EXERCISE REQUIREMENTS
Reproduce the lines from the one bearing "The Blender Python" through the one bearing "t_ = thing('trowel', 'small", inclusive. Copy them exactly; include no other line.

>>>

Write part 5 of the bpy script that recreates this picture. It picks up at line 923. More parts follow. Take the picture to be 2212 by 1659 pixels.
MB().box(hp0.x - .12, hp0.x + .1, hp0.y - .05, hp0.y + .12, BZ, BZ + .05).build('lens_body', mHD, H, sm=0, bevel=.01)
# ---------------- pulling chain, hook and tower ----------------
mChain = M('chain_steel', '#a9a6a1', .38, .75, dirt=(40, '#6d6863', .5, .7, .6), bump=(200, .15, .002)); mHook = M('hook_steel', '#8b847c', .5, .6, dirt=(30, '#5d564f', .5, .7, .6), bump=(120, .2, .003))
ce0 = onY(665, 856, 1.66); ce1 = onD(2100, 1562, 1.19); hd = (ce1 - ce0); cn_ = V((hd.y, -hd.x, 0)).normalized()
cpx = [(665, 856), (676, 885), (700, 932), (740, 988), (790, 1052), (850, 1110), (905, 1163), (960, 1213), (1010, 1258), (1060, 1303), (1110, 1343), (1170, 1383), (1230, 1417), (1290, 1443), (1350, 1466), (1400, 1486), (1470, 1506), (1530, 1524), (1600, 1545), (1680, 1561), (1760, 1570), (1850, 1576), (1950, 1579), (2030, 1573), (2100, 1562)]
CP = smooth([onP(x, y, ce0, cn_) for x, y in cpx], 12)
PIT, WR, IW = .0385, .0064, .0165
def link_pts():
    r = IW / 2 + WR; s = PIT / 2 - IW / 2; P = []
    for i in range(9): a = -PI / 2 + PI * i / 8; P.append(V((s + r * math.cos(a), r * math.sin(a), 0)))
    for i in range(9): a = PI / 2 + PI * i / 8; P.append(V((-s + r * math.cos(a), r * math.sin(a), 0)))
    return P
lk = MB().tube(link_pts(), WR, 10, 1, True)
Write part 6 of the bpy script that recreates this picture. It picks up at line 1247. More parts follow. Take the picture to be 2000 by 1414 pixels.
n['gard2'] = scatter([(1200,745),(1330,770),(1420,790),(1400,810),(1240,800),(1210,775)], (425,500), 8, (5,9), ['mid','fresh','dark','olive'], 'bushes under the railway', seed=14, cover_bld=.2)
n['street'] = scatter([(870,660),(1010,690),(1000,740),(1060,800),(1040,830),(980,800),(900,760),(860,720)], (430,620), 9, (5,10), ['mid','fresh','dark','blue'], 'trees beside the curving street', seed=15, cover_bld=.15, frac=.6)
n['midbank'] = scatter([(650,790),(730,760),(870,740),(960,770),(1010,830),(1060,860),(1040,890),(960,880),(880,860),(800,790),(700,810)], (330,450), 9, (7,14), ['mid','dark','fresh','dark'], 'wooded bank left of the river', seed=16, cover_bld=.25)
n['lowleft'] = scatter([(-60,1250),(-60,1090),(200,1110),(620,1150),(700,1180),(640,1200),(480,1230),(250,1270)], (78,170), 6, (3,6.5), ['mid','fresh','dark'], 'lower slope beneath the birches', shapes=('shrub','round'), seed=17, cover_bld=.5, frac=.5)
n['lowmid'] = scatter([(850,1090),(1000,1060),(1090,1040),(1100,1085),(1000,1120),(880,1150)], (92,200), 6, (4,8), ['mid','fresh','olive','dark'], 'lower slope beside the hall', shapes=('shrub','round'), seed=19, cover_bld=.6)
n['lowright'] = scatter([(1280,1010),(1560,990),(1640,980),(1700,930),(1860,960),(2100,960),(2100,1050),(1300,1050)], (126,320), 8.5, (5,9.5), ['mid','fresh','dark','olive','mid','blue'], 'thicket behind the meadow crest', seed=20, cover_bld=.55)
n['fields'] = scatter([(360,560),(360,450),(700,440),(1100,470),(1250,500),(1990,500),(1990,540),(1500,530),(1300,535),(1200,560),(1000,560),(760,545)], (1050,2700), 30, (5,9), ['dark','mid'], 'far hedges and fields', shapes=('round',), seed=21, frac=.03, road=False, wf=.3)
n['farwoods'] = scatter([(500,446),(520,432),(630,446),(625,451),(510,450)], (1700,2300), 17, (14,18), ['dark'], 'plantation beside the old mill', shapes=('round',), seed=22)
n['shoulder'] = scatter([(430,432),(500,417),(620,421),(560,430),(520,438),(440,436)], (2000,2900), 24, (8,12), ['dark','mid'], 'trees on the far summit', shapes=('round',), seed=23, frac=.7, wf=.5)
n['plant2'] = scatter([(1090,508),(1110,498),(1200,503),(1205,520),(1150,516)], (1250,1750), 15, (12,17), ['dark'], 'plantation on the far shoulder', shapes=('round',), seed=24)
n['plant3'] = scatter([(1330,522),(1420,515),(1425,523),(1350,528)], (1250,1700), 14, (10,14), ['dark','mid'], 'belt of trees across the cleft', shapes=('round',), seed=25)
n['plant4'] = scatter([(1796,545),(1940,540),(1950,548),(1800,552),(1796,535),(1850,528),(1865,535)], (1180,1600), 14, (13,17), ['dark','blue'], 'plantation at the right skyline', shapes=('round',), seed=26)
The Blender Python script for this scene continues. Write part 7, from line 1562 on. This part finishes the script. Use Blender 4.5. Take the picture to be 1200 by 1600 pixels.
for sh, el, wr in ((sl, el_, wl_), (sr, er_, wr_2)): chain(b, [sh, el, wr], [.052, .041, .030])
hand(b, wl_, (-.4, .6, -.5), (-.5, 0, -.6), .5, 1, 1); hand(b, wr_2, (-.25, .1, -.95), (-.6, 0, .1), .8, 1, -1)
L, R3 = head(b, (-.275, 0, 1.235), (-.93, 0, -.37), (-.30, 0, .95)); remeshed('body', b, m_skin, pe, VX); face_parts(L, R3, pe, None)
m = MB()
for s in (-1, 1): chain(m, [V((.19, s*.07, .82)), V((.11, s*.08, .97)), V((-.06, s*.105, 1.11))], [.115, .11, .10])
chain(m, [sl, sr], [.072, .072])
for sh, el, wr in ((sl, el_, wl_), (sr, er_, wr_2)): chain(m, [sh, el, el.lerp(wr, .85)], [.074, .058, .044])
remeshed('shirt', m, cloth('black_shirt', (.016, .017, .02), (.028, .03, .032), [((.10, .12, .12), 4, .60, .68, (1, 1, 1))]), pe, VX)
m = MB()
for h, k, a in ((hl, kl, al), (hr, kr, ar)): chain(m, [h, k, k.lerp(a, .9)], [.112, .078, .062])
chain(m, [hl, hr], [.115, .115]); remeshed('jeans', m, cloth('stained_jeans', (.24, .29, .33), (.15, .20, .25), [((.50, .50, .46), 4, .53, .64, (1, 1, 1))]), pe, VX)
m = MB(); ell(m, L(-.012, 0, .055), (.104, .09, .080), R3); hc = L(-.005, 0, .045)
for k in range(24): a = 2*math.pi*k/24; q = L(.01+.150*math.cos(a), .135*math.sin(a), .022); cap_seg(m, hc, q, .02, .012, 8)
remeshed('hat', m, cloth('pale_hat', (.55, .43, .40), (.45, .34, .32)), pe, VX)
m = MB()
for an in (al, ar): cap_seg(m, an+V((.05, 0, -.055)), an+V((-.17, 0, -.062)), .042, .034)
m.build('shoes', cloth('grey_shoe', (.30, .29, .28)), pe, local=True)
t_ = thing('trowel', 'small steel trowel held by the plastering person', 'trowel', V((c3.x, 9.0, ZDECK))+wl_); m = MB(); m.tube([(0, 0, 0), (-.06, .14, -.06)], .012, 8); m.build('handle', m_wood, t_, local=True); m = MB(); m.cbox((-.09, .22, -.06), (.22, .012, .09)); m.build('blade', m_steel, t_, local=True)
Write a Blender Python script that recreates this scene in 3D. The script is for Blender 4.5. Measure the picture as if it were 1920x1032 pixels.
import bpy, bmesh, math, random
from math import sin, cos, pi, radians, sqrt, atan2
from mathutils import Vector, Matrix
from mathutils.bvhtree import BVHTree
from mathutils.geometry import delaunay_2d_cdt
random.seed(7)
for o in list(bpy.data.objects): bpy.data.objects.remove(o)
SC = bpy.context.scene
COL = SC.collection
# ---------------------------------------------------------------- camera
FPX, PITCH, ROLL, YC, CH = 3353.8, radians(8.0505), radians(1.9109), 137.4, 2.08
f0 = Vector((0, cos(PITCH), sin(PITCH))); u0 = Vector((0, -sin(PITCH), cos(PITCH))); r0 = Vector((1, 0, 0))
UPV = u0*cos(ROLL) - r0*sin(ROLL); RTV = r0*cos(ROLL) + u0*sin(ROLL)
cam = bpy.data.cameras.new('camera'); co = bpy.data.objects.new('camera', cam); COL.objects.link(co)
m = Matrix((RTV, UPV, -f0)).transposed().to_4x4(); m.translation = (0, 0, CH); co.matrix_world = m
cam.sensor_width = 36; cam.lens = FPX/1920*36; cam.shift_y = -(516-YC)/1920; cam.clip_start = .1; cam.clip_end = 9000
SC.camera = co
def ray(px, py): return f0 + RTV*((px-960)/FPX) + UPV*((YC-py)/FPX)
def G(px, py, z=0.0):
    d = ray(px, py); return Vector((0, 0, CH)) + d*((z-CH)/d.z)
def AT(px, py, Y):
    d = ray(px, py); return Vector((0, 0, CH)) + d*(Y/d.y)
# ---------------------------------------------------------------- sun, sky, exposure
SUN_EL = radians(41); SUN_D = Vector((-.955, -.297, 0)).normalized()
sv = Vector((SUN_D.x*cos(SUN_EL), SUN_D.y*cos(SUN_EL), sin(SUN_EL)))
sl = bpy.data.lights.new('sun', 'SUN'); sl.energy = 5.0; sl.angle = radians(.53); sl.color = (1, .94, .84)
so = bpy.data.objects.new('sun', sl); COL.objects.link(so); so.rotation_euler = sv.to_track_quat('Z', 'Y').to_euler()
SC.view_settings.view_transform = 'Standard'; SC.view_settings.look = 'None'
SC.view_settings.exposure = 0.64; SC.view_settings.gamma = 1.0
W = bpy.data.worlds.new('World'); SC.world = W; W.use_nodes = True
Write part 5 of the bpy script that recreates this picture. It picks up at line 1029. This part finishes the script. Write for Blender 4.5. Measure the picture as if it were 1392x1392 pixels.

<<<

COMPLETED EXERCISE
The Blender Python script for this scene continues. Write part 7, from line 1562 on. This part finishes the script. Use Blender 4.5. Take the picture to be 1200 by 1600 pixels.
for sh, el, wr in ((sl, el_, wl_), (sr, er_, wr_2)): chain(b, [sh, el, wr], [.052, .041, .030])
hand(b, wl_, (-.4, .6, -.5), (-.5, 0, -.6), .5, 1, 1); hand(b, wr_2, (-.25, .1, -.95), (-.6, 0, .1), .8, 1, -1)
L, R3 = head(b, (-.275, 0, 1.235), (-.93, 0, -.37), (-.30, 0, .95)); remeshed('body', b, m_skin, pe, VX); face_parts(L, R3, pe, None)
m = MB()
for s in (-1, 1): chain(m, [V((.19, s*.07, .82)), V((.11, s*.08, .97)), V((-.06, s*.105, 1.11))], [.115, .11, .10])
chain(m, [sl, sr], [.072, .072])
for sh, el, wr in ((sl, el_, wl_), (sr, er_, wr_2)): chain(m, [sh, el, el.lerp(wr, .85)], [.074, .058, .044])
remeshed('shirt', m, cloth('black_shirt', (.016, .017, .02), (.028, .03, .032), [((.10, .12, .12), 4, .60, .68, (1, 1, 1))]), pe, VX)
m = MB()
for h, k, a in ((hl, kl, al), (hr, kr, ar)): chain(m, [h, k, k.lerp(a, .9)], [.112, .078, .062])
chain(m, [hl, hr], [.115, .115]); remeshed('jeans', m, cloth('stained_jeans', (.24, .29, .33), (.15, .20, .25), [((.50, .50, .46), 4, .53, .64, (1, 1, 1))]), pe, VX)
m = MB(); ell(m, L(-.012, 0, .055), (.104, .09, .080), R3); hc = L(-.005, 0, .045)
for k in range(24): a = 2*math.pi*k/24; q = L(.01+.150*math.cos(a), .135*math.sin(a), .022); cap_seg(m, hc, q, .02, .012, 8)
remeshed('hat', m, cloth('pale_hat', (.55, .43, .40), (.45, .34, .32)), pe, VX)
m = MB()
for an in (al, ar): cap_seg(m, an+V((.05, 0, -.055)), an+V((-.17, 0, -.062)), .042, .034)
m.build('shoes', cloth('grey_shoe', (.30, .29, .28)), pe, local=True)
t_ = thing('trowel', 'small steel trowel held by the plastering person', 'trowel', V((c3.x, 9.0, ZDECK))+wl_); m = MB(); m.tube([(0, 0, 0), (-.06, .14, -.06)], .012, 8); m.build('handle', m_wood, t_, local=True); m = MB(); m.cbox((-.09, .22, -.06), (.22, .012, .09)); m.build('blade', m_steel, t_, local=True)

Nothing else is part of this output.